▸ Given instruction: List every line below containing "link".

....................

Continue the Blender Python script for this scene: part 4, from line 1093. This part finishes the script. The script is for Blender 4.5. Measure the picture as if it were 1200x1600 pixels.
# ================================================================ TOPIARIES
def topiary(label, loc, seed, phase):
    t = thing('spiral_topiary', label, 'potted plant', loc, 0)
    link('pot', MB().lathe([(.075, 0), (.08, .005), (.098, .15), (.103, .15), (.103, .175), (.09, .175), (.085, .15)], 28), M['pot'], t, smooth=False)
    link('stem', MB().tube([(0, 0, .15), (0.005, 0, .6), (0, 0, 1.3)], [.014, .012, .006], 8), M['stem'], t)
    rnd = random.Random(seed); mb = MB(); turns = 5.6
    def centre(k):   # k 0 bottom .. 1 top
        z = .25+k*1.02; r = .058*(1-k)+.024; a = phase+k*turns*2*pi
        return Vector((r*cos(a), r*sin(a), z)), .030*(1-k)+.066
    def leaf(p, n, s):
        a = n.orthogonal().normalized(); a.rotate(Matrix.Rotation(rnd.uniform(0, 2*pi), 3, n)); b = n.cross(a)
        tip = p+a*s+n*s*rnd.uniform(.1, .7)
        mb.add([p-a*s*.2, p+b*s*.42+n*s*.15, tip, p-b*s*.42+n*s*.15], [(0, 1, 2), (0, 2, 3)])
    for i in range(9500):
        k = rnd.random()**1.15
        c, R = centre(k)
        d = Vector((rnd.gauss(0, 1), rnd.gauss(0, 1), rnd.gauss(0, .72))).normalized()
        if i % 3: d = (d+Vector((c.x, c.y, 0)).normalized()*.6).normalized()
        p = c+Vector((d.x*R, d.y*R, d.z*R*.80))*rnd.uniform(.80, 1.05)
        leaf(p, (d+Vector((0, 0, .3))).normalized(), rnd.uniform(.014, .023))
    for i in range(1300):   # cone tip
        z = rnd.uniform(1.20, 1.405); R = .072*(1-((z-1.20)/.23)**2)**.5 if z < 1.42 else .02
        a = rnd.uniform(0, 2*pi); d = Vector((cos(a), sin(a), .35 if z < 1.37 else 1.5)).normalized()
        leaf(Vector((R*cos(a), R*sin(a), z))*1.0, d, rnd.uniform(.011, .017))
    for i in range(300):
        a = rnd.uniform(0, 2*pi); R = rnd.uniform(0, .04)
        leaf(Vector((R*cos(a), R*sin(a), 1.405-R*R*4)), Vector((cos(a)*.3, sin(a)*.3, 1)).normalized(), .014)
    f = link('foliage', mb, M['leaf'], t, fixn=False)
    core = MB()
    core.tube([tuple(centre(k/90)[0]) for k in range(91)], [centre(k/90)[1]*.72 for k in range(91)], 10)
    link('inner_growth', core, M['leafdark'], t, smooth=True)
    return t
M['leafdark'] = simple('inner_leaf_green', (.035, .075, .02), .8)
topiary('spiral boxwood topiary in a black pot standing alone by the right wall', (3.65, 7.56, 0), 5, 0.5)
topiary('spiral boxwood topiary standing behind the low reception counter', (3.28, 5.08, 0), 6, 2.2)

....................

▸ Full output:
    link('pot', MB().lathe([(.075, 0), (.08, .005), (.098, .15), (.103, .15), (.103, .175), (.09, .175), (.085, .15)], 28), M['pot'], t, smooth=False)
    link('stem', MB().tube([(0, 0, .15), (0.005, 0, .6), (0, 0, 1.3)], [.014, .012, .006], 8), M['stem'], t)
    f = link('foliage', mb, M['leaf'], t, fixn=False)
    link('inner_growth', core, M['leafdark'], t, smooth=True)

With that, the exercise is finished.